* _Data segment_
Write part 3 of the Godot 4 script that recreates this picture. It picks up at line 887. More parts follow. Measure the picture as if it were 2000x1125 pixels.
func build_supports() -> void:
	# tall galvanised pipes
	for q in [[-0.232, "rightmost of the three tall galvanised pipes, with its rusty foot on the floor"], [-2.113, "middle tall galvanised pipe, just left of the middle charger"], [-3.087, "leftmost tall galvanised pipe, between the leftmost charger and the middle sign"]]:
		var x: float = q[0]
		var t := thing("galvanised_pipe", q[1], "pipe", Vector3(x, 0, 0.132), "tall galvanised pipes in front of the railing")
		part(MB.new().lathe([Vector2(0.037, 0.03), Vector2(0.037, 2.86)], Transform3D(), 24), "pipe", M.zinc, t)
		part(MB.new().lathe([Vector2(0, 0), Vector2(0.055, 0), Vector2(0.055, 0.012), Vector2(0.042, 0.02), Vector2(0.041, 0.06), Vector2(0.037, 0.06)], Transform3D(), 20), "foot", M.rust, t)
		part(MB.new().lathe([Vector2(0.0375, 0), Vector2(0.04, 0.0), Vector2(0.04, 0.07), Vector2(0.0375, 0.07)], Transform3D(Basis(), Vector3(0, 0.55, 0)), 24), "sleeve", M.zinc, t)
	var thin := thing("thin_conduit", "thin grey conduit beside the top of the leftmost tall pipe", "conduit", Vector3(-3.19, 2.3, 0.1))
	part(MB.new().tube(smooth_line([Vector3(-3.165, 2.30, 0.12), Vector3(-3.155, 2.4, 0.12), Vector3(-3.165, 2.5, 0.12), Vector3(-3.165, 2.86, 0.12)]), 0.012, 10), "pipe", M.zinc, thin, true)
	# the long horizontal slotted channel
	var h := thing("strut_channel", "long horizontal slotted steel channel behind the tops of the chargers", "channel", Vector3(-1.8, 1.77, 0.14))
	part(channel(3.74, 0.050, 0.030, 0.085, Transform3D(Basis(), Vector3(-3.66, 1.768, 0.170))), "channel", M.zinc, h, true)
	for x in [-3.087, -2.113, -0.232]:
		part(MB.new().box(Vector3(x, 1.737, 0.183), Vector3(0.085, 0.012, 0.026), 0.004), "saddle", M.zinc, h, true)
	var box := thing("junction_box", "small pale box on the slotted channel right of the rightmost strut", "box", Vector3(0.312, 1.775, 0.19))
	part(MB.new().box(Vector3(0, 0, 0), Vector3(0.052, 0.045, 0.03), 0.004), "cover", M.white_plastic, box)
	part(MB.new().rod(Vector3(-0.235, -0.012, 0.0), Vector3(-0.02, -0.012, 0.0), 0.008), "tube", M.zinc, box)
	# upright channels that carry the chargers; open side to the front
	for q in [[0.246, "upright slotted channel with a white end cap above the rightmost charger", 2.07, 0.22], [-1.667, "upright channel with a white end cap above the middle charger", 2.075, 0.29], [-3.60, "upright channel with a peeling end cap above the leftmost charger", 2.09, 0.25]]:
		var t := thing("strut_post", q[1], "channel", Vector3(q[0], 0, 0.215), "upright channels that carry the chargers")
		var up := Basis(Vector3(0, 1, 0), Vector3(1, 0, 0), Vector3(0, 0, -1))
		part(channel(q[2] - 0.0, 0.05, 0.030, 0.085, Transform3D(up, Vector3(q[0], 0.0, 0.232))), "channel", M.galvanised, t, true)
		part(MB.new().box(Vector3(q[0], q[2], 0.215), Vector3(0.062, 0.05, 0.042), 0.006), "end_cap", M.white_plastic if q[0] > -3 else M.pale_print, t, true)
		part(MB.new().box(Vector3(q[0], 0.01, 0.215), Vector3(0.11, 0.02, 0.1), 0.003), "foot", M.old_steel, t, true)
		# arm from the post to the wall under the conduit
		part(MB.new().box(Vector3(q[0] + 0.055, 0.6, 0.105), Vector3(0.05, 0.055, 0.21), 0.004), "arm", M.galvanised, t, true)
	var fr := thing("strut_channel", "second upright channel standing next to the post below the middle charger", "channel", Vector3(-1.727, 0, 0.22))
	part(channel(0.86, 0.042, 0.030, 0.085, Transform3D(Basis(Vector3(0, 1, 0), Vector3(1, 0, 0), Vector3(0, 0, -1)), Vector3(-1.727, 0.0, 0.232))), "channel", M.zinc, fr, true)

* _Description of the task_
All of the material must be reproduced exactly.

* _Exercise solution_
Write part 3 of the Godot 4 script that recreates this picture. It picks up at line 887. More parts follow. Measure the picture as if it were 2000x1125 pixels.
func build_supports() -> void:
	# tall galvanised pipes
	for q in [[-0.232, "rightmost of the three tall galvanised pipes, with its rusty foot on the floor"], [-2.113, "middle tall galvanised pipe, just left of the middle charger"], [-3.087, "leftmost tall galvanised pipe, between the leftmost charger and the middle sign"]]:
		var x: float = q[0]
		var t := thing("galvanised_pipe", q[1], "pipe", Vector3(x, 0, 0.132), "tall galvanised pipes in front of the railing")
		part(MB.new().lathe([Vector2(0.037, 0.03), Vector2(0.037, 2.86)], Transform3D(), 24), "pipe", M.zinc, t)
		part(MB.new().lathe([Vector2(0, 0), Vector2(0.055, 0), Vector2(0.055, 0.012), Vector2(0.042, 0.02), Vector2(0.041, 0.06), Vector2(0.037, 0.06)], Transform3D(), 20), "foot", M.rust, t)
		part(MB.new().lathe([Vector2(0.0375, 0), Vector2(0.04, 0.0), Vector2(0.04, 0.07), Vector2(0.0375, 0.07)], Transform3D(Basis(), Vector3(0, 0.55, 0)), 24), "sleeve", M.zinc, t)
	var thin := thing("thin_conduit", "thin grey conduit beside the top of the leftmost tall pipe", "conduit", Vector3(-3.19, 2.3, 0.1))
	part(MB.new().tube(smooth_line([Vector3(-3.165, 2.30, 0.12), Vector3(-3.155, 2.4, 0.12), Vector3(-3.165, 2.5, 0.12), Vector3(-3.165, 2.86, 0.12)]), 0.012, 10), "pipe", M.zinc, thin, true)
	# the long horizontal slotted channel
	var h := thing("strut_channel", "long horizontal slotted steel channel behind the tops of the chargers", "channel", Vector3(-1.8, 1.77, 0.14))
	part(channel(3.74, 0.050, 0.030, 0.085, Transform3D(Basis(), Vector3(-3.66, 1.768, 0.170))), "channel", M.zinc, h, true)
	for x in [-3.087, -2.113, -0.232]:
		part(MB.new().box(Vector3(x, 1.737, 0.183), Vector3(0.085, 0.012, 0.026), 0.004), "saddle", M.zinc, h, true)
	var box := thing("junction_box", "small pale box on the slotted channel right of the rightmost strut", "box", Vector3(0.312, 1.775, 0.19))
	part(MB.new().box(Vector3(0, 0, 0), Vector3(0.052, 0.045, 0.03), 0.004), "cover", M.white_plastic, box)
	part(MB.new().rod(Vector3(-0.235, -0.012, 0.0), Vector3(-0.02, -0.012, 0.0), 0.008), "tube", M.zinc, box)
	# upright channels that carry the chargers; open side to the front
	for q in [[0.246, "upright slotted channel with a white end cap above the rightmost charger", 2.07, 0.22], [-1.667, "upright channel with a white end cap above the middle charger", 2.075, 0.29], [-3.60, "upright channel with a peeling end cap above the leftmost charger", 2.09, 0.25]]:
		var t := thing("strut_post", q[1], "channel", Vector3(q[0], 0, 0.215), "upright channels that carry the chargers")
		var up := Basis(Vector3(0, 1, 0), Vector3(1, 0, 0), Vector3(0, 0, -1))
		part(channel(q[2] - 0.0, 0.05, 0.030, 0.085, Transform3D(up, Vector3(q[0], 0.0, 0.232))), "channel", M.galvanised, t, true)
		part(MB.new().box(Vector3(q[0], q[2], 0.215), Vector3(0.062, 0.05, 0.042), 0.006), "end_cap", M.white_plastic if q[0] > -3 else M.pale_print, t, true)
		part(MB.new().box(Vector3(q[0], 0.01, 0.215), Vector3(0.11, 0.02, 0.1), 0.003), "foot", M.old_steel, t, true)
		# arm from the post to the wall under the conduit
		part(MB.new().box(Vector3(q[0] + 0.055, 0.6, 0.105), Vector3(0.05, 0.055, 0.21), 0.004), "arm", M.galvanised, t, true)
	var fr := thing("strut_channel", "second upright channel standing next to the post below the middle charger", "channel", Vector3(-1.727, 0, 0.22))
	part(channel(0.86, 0.042, 0.030, 0.085, Transform3D(Basis(Vector3(0, 1, 0), Vector3(1, 0, 0), Vector3(0, 0, -1)), Vector3(-1.727, 0.0, 0.232))), "channel", M.zinc, fr, true)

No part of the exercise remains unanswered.